Professor Charles Tiefer, a law professor at the University of Maryland, is a commissioner and he had some questions for Aegis' US president, Kristi Clemens Rogers when she appeared before the commission. Tiefer asked if Tim Spicer was a mercenary.

Clemens did not deny that Spicer had been a mercenary, but explained repeatedly that he had only acted on behalf of "governments that were Western-allied governments."

"I was less than reassured than I had hoped to be at the hearing," explained Tiefer in a telephone interview with the Echo.

"Congress charged the commission to pay especially close attention to private security contractors whose work arouses more public concern than say the suppliers of bulk food or gasoline," he added.

The commission already recommended that Aegis be stripped of some supervisory powers over itself and other private security contractors it had been acting upon within the Iraqi theater.

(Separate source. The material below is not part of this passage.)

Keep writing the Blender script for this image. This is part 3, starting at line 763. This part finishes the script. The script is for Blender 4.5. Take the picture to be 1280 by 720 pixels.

But will the commission be another paper tiger and cog in the bureaucratic wheel where many have circuitous relationships between government and contractors?

Kristi Clemens Rogers, the Aegis US president, is married to Congressman Mike Rogers (R-Mi.) She was a Homeland Security official under the Bush administration, and started out as - a contractor for her husband.

"We're not doing this because we like the cafeteria food," said Tiefer.

He hopes that he and his fellow commissioners will make sure precious budgetary resources are allocated fairly and to firms of integrity.

[PHOTO: President of Aegis Defense, LLC, Kristi Clemens Rogers (center) testifying at the Commission on Wartime Contracting.]